Memory and Stone
July 5-31, 2016
Waterstone Gallery
Years ago a friend commented to me that I live my life in pursuit of eclectic experience. For as long as I can remember this has been true. My life and work are driven by my need to experience new things, to understand as much as I can about the world and my place in it, to learn and to live fully.
The specific works in this exhibition have arisen out of my experiences and explorations over the last few years: the tending of my own hardy-tropical garden here in Portland, a month-long stay in Paris, another in New Zealand, an artist residency in the Southern Highlands of Australia, and the continuing unfolding and flowering of my relationship with my husband.
The moments I try to capture and depict are the “small” moments of our lives: the way a certain bird flies, the first blooms in Spring, the view from a window I shared with my husband for a week in Marlborough Sound, the feeling of coming across a Royal Spoonbill or a mob of Kangaroos, the way it feels to wake up slowly on a Sunday Morning entwined with one's lover, or the poignancy of the death of a friend. Because of the ephemeral nature of all these things, I became interested in my impulse to immortalize them. In Paris I was drawn to the statuary and crypts of Pere Lachaise Cemetery. This impulse to immortalize seems to be a basic human characteristic. The irony is, of course, that even the elaborate stone crypts decay and return to earth.
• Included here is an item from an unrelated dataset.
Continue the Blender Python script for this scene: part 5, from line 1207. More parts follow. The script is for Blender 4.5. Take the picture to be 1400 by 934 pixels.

You may notice some of the figures are in color representing living figures in real time, some are painted to look like stone statuary with or without pedestals, and some look ethereal. By the time I finished this body of work I thought of the light grey figures as partly statue, partly spirit, and partly some residue of me left behind in those places depicted. Likewise those places are partly inside me.
Bas relief (shallow or low relief) is a technique where an image is carved into a substrate like plaster or wood. These pieces are carved into linoleum mounted on wood. If you were to roll printmaking ink onto the upper surface of the carving, you could then transfer the ink onto paper, creating a linocut. I have chosen to paint them instead.